● **Task goal**
Go through the data below. List every line that holds the word "objects".
___ Dataset section ___
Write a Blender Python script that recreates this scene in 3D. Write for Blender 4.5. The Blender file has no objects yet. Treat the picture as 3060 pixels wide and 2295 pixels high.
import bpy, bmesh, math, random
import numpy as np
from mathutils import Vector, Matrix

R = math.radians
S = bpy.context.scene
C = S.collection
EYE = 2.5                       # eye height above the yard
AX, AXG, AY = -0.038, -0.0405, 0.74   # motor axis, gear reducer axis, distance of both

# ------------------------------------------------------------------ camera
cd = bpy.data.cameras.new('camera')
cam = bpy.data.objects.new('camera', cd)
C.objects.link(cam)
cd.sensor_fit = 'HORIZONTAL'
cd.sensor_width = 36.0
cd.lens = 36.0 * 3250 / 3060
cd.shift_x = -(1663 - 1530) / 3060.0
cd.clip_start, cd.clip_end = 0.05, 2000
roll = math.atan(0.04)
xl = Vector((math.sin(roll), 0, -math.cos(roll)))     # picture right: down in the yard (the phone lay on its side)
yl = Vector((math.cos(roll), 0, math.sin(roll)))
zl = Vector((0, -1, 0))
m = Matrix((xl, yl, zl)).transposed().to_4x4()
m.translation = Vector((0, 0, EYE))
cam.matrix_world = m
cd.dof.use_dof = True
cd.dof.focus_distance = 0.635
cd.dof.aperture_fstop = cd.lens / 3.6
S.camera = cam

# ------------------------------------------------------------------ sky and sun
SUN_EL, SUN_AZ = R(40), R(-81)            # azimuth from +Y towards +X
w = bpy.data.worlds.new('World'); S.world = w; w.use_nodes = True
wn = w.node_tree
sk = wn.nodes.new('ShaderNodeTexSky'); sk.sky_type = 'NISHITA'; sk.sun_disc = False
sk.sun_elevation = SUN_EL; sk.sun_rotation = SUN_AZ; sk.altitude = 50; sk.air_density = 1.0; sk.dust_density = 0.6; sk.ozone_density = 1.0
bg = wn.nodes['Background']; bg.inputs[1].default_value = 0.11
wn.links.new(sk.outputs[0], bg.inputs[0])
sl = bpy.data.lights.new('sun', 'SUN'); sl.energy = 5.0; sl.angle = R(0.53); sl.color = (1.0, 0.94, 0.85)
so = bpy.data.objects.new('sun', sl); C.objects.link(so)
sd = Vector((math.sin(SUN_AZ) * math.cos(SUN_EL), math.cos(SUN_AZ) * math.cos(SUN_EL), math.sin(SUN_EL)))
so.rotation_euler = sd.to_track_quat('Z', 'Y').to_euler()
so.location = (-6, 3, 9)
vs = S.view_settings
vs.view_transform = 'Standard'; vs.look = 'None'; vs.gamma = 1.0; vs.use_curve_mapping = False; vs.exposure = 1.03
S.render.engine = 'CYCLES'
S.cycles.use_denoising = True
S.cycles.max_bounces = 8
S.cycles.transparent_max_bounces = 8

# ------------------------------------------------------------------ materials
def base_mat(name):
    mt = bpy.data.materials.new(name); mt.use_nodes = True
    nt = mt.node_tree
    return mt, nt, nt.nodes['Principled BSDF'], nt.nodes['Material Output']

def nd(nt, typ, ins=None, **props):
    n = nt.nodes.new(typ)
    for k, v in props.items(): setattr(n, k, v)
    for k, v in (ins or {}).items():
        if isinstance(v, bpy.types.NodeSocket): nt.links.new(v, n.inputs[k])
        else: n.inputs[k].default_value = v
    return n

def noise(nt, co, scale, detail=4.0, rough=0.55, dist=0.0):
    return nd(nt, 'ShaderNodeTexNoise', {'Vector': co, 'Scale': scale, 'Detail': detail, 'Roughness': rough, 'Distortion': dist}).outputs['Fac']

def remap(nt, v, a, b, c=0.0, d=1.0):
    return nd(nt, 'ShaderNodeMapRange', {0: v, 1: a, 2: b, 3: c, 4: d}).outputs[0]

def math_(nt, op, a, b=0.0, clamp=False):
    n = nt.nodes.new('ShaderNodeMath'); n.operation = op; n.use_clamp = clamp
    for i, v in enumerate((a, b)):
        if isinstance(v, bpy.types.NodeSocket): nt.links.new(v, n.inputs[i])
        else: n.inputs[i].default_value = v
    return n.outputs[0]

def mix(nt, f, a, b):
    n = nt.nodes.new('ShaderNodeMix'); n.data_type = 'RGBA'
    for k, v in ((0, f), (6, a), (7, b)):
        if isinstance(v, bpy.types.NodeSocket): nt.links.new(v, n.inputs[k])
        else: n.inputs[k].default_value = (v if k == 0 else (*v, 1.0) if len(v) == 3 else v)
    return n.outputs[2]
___
● **Written answer**
Write a Blender Python script that recreates this scene in 3D. Write for Blender 4.5. The Blender file has no objects yet. Treat the picture as 3060 pixels wide and 2295 pixels high.
cam = bpy.data.objects.new('camera', cd)
C.objects.link(cam)
so = bpy.data.objects.new('sun', sl); C.objects.link(so)